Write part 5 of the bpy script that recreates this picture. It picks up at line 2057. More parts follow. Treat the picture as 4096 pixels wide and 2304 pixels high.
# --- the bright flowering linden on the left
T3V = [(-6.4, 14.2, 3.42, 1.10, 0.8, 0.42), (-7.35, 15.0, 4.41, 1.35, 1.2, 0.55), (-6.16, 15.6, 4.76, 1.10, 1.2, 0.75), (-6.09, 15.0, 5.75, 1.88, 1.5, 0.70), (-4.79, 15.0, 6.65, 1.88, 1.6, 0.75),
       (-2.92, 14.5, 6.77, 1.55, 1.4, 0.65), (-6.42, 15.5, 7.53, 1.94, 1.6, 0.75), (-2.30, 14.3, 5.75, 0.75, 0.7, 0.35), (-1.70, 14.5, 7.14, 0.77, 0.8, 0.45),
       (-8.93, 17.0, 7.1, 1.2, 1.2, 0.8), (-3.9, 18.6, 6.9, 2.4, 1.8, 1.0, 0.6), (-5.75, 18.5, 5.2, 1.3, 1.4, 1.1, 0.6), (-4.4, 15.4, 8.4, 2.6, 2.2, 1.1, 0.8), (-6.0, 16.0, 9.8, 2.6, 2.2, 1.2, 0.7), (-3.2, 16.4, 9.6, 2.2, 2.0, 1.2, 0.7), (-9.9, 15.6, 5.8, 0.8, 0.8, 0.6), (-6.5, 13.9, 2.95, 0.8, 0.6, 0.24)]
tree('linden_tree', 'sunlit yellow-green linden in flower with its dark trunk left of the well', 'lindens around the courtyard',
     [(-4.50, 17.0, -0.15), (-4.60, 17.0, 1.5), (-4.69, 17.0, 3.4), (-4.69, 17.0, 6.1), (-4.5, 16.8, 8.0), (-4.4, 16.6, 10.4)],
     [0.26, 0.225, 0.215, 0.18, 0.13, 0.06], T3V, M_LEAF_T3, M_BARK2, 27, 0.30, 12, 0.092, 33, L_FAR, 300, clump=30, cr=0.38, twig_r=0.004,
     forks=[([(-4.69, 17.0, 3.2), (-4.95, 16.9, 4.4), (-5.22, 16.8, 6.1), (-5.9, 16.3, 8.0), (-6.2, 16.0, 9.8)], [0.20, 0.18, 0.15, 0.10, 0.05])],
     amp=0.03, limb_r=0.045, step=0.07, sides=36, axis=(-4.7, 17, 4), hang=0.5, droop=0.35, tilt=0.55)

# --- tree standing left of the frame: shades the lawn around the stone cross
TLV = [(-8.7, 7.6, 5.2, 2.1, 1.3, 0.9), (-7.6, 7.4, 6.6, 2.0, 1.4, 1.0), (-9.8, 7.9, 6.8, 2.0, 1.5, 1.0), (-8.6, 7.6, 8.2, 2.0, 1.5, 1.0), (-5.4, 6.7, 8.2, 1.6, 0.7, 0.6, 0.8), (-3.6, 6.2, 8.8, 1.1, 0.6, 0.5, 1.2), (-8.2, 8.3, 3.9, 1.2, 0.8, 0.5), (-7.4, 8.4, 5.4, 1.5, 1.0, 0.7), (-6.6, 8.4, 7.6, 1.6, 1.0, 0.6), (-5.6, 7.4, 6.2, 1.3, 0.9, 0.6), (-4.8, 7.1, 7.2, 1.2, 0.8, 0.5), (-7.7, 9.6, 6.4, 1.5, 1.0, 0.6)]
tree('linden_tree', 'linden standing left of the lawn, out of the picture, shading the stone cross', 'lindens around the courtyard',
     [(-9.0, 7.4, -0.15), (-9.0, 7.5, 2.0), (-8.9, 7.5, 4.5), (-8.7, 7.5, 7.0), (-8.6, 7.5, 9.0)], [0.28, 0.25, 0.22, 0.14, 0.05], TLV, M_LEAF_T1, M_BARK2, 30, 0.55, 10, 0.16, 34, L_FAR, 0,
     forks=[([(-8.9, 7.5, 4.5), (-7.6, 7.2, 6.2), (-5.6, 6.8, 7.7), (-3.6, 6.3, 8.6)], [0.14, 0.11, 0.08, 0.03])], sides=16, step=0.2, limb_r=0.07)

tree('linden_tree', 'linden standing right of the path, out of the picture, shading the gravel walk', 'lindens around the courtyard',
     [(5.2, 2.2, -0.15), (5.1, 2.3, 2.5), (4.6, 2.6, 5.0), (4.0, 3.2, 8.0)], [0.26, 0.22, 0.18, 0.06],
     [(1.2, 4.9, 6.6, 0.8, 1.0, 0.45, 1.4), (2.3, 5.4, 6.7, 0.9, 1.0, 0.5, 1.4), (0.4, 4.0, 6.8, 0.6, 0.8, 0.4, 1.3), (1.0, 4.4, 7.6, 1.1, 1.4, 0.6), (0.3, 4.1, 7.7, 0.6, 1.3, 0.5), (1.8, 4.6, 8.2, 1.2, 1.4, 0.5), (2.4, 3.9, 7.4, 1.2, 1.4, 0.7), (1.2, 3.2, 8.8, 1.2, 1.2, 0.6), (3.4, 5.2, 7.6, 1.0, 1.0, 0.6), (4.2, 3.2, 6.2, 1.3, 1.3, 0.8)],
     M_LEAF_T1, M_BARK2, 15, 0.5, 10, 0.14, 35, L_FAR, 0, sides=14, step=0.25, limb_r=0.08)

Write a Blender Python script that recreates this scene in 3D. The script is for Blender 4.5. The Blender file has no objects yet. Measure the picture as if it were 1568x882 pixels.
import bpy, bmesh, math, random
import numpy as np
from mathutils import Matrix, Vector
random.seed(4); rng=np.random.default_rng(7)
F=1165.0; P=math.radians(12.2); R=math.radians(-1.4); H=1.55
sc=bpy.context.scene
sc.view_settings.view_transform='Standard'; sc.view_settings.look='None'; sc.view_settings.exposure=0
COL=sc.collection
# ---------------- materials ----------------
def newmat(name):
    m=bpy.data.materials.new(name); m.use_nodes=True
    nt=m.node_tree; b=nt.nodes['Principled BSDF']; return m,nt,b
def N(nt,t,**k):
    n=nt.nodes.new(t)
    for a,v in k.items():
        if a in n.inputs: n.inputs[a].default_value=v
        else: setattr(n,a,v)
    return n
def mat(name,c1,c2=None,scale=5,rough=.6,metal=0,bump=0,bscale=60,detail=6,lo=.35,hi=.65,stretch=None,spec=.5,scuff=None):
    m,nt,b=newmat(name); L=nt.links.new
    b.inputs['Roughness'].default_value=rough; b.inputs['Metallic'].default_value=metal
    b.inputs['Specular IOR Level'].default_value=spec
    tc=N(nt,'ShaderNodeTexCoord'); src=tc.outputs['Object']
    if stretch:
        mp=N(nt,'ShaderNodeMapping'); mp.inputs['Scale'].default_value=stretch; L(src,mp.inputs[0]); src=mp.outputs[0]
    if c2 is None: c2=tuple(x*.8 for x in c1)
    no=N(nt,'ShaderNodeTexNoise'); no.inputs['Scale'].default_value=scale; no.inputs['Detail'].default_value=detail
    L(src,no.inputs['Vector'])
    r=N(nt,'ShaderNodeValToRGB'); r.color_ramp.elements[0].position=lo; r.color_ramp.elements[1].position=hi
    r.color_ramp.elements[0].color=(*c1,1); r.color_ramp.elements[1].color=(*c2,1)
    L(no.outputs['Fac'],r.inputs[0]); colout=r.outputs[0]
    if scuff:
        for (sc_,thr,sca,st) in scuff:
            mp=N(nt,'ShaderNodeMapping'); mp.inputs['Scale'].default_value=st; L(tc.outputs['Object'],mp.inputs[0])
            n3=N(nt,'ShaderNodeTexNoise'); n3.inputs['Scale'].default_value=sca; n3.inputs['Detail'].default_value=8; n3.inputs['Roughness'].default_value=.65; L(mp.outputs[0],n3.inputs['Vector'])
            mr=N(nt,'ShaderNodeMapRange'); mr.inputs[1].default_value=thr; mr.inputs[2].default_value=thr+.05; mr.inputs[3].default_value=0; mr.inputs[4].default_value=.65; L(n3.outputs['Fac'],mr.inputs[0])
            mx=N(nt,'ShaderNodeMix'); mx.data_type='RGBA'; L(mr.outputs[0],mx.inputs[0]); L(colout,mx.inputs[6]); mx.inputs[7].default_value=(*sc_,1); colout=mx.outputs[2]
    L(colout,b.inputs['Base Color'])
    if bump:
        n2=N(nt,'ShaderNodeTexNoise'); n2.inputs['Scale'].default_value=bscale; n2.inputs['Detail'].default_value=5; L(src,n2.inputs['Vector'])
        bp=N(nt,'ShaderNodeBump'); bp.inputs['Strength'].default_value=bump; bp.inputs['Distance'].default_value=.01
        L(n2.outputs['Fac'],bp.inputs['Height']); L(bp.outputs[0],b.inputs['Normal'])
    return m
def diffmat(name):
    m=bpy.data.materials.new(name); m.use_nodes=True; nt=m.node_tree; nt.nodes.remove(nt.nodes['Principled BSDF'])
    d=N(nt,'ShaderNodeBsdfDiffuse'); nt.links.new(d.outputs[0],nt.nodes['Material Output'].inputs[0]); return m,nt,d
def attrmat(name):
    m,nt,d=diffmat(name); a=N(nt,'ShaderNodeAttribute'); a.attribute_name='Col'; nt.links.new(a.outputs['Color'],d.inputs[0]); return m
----
TASK → Repeat, exactly and only, the lines from the beginning of the material through the line that contains "hang=0.5, droop=0.35, tilt=0.55)".

TASK SOLUTION →
Write part 5 of the bpy script that recreates this picture. It picks up at line 2057. More parts follow. Treat the picture as 4096 pixels wide and 2304 pixels high.
# --- the bright flowering linden on the left
T3V = [(-6.4, 14.2, 3.42, 1.10, 0.8, 0.42), (-7.35, 15.0, 4.41, 1.35, 1.2, 0.55), (-6.16, 15.6, 4.76, 1.10, 1.2, 0.75), (-6.09, 15.0, 5.75, 1.88, 1.5, 0.70), (-4.79, 15.0, 6.65, 1.88, 1.6, 0.75),
       (-2.92, 14.5, 6.77, 1.55, 1.4, 0.65), (-6.42, 15.5, 7.53, 1.94, 1.6, 0.75), (-2.30, 14.3, 5.75, 0.75, 0.7, 0.35), (-1.70, 14.5, 7.14, 0.77, 0.8, 0.45),
       (-8.93, 17.0, 7.1, 1.2, 1.2, 0.8), (-3.9, 18.6, 6.9, 2.4, 1.8, 1.0, 0.6), (-5.75, 18.5, 5.2, 1.3, 1.4, 1.1, 0.6), (-4.4, 15.4, 8.4, 2.6, 2.2, 1.1, 0.8), (-6.0, 16.0, 9.8, 2.6, 2.2, 1.2, 0.7), (-3.2, 16.4, 9.6, 2.2, 2.0, 1.2, 0.7), (-9.9, 15.6, 5.8, 0.8, 0.8, 0.6), (-6.5, 13.9, 2.95, 0.8, 0.6, 0.24)]
tree('linden_tree', 'sunlit yellow-green linden in flower with its dark trunk left of the well', 'lindens around the courtyard',
     [(-4.50, 17.0, -0.15), (-4.60, 17.0, 1.5), (-4.69, 17.0, 3.4), (-4.69, 17.0, 6.1), (-4.5, 16.8, 8.0), (-4.4, 16.6, 10.4)],
     [0.26, 0.225, 0.215, 0.18, 0.13, 0.06], T3V, M_LEAF_T3, M_BARK2, 27, 0.30, 12, 0.092, 33, L_FAR, 300, clump=30, cr=0.38, twig_r=0.004,
     forks=[([(-4.69, 17.0, 3.2), (-4.95, 16.9, 4.4), (-5.22, 16.8, 6.1), (-5.9, 16.3, 8.0), (-6.2, 16.0, 9.8)], [0.20, 0.18, 0.15, 0.10, 0.05])],
     amp=0.03, limb_r=0.045, step=0.07, sides=36, axis=(-4.7, 17, 4), hang=0.5, droop=0.35, tilt=0.55)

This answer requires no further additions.